--- Start SUPPLIED MATERIAL ---
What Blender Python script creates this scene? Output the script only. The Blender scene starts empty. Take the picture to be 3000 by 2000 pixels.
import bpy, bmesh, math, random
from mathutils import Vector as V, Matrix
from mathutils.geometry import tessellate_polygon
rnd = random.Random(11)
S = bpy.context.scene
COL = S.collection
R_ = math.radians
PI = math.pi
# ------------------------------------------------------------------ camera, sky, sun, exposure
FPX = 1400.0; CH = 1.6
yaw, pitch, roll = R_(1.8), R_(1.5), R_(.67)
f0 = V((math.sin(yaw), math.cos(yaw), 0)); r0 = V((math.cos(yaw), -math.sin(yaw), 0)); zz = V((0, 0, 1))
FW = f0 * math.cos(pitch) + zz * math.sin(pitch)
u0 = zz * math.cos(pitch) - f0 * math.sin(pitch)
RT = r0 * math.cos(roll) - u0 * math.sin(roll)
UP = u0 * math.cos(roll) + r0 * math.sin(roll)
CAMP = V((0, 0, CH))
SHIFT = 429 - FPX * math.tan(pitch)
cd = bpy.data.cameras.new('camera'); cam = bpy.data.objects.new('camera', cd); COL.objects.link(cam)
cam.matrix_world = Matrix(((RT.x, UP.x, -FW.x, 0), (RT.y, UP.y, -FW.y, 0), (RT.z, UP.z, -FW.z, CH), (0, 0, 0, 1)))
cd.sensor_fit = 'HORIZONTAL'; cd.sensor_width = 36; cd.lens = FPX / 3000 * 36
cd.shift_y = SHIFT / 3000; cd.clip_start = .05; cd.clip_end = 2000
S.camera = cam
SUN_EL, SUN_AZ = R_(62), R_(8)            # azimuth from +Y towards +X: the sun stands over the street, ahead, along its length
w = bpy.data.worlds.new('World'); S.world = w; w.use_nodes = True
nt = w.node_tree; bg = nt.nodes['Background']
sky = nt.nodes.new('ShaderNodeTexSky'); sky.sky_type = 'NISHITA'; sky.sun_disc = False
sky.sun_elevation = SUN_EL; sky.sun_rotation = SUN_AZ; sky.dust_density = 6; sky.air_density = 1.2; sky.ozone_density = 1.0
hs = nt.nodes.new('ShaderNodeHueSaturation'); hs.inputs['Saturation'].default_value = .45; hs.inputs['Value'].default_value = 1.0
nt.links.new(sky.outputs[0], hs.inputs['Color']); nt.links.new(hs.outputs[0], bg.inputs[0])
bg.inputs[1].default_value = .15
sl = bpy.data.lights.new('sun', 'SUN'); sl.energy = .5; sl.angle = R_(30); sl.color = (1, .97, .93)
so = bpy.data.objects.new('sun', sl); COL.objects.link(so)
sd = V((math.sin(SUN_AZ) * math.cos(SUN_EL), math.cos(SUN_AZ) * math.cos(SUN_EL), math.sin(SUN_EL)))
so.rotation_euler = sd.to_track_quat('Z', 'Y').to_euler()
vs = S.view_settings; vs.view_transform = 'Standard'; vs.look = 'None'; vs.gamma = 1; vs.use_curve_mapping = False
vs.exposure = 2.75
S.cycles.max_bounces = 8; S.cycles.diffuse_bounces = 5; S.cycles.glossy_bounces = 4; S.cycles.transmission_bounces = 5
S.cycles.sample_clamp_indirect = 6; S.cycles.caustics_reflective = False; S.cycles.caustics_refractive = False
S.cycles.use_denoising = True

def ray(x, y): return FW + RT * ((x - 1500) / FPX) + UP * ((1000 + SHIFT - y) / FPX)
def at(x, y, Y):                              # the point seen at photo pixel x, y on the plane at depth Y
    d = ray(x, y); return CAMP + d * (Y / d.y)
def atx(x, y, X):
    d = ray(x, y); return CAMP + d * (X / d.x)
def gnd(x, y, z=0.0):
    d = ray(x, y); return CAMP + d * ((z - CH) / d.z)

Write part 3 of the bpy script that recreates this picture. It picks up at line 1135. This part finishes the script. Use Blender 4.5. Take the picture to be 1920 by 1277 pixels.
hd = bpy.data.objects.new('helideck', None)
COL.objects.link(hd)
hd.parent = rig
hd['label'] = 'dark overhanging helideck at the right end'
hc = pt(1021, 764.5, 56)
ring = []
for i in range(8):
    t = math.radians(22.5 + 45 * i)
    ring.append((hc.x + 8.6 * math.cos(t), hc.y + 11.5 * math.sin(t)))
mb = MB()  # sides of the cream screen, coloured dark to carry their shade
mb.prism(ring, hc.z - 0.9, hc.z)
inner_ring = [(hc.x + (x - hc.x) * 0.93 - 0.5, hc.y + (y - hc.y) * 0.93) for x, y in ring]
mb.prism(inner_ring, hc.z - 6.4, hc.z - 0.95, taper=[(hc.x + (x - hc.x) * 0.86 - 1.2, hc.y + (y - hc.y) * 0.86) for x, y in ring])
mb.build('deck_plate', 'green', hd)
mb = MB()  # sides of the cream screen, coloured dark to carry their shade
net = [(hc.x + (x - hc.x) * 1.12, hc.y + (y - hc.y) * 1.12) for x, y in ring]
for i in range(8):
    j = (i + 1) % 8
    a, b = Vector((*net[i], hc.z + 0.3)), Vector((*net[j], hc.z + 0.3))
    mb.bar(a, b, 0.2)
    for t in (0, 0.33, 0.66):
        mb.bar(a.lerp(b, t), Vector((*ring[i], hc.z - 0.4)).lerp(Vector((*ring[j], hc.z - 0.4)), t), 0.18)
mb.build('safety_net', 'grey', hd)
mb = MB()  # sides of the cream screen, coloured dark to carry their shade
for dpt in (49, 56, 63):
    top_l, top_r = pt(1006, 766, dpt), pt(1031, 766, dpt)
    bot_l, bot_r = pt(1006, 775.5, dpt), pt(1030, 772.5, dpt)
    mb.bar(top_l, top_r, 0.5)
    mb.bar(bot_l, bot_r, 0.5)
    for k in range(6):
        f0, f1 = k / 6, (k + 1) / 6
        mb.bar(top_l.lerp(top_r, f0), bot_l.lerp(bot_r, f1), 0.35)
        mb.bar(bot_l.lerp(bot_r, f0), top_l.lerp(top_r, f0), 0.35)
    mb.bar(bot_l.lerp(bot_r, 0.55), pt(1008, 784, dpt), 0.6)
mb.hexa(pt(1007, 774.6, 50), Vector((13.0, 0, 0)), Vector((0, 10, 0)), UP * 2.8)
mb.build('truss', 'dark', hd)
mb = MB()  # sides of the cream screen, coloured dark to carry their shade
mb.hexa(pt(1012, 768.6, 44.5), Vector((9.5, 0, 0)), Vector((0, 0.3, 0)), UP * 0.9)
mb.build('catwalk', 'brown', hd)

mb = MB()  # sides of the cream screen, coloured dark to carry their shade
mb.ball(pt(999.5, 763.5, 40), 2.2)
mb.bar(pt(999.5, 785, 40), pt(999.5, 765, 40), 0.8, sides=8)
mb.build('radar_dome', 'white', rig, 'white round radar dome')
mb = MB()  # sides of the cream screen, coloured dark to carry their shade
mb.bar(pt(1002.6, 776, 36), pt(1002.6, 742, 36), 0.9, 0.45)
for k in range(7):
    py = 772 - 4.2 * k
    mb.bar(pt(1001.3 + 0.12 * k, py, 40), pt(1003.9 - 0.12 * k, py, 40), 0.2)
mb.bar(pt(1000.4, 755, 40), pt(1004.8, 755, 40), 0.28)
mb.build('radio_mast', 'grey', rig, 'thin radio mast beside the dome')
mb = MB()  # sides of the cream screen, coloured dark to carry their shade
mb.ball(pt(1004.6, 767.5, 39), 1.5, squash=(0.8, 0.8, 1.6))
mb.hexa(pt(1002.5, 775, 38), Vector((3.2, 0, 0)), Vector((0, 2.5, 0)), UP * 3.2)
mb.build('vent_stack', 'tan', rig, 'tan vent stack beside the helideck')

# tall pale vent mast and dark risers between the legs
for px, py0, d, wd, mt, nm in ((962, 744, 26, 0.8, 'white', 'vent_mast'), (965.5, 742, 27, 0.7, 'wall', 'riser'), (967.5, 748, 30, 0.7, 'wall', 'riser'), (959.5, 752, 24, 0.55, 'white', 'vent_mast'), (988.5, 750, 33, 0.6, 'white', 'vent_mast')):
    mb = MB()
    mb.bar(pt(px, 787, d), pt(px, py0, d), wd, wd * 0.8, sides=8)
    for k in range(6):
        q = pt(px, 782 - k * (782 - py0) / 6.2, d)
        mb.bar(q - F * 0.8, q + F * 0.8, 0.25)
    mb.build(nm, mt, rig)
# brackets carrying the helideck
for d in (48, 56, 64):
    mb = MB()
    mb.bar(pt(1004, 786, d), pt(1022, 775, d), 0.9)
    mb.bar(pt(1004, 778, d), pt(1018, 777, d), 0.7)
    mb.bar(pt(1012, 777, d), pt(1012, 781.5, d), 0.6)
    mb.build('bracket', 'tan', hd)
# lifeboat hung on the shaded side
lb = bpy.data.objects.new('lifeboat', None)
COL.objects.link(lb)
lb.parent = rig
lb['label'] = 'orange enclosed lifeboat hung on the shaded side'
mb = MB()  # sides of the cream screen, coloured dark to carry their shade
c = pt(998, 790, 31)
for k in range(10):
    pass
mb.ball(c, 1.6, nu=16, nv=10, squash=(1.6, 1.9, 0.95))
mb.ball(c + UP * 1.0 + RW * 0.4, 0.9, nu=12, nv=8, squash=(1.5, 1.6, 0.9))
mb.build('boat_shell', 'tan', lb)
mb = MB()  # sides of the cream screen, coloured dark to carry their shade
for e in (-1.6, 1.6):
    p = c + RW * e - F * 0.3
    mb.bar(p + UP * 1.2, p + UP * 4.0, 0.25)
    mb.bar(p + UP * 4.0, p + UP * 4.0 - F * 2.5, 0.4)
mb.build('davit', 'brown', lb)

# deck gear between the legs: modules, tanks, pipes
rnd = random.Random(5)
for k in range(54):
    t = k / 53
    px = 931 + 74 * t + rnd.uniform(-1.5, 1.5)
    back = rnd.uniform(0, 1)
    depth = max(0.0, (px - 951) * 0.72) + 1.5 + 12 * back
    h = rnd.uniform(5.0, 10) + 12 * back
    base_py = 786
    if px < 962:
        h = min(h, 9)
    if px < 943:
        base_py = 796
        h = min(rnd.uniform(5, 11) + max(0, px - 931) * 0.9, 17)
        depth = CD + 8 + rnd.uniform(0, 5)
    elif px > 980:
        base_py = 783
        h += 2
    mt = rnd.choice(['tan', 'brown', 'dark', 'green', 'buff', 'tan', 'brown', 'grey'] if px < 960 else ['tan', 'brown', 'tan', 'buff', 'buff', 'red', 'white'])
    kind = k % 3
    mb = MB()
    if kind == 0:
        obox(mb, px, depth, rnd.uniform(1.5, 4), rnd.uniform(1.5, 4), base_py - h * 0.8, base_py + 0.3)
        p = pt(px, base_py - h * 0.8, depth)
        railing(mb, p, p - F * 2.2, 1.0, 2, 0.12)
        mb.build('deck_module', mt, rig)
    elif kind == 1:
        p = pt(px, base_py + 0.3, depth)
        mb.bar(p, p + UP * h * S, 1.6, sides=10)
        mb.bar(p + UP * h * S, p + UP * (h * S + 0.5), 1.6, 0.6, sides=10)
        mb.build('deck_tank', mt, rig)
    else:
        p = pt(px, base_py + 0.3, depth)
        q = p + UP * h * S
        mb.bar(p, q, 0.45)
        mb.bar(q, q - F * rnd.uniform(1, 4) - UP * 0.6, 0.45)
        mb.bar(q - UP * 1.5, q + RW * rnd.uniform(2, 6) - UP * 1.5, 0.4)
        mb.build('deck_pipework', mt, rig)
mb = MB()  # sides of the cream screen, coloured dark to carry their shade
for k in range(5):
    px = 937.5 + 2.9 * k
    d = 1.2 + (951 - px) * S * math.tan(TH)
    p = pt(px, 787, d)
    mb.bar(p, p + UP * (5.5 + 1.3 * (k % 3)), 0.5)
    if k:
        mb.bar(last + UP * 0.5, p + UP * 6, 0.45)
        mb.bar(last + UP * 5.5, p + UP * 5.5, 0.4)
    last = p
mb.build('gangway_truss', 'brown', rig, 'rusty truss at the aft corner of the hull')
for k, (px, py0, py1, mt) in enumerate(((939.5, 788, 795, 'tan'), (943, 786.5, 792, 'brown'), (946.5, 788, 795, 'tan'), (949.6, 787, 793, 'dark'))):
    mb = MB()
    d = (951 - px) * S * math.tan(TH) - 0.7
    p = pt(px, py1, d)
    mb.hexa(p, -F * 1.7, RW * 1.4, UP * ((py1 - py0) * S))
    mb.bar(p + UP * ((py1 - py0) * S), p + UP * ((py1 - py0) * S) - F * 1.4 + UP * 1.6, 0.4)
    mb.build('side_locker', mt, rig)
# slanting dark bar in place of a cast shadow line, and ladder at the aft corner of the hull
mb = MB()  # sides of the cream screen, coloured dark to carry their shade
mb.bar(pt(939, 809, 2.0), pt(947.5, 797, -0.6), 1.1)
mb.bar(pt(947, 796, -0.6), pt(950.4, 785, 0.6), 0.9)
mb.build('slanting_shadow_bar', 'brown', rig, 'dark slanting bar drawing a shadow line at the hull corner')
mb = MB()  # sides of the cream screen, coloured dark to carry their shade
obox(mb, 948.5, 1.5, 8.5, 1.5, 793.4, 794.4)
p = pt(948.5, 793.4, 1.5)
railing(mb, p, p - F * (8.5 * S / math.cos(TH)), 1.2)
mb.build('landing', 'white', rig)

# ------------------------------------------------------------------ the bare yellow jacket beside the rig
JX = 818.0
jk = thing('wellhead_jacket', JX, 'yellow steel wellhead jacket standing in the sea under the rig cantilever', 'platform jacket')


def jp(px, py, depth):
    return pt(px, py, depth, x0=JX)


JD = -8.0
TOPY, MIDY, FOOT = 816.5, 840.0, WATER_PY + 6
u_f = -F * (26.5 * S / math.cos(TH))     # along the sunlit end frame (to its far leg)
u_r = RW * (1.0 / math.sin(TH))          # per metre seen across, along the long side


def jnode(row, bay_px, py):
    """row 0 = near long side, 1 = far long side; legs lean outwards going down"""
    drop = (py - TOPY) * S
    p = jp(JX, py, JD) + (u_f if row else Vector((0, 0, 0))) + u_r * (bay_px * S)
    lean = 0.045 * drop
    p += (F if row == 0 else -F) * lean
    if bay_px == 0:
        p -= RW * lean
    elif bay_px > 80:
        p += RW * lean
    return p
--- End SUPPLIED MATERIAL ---
For the listing above, give the number of lines in which the string "picture" occurs, and nothing else.

2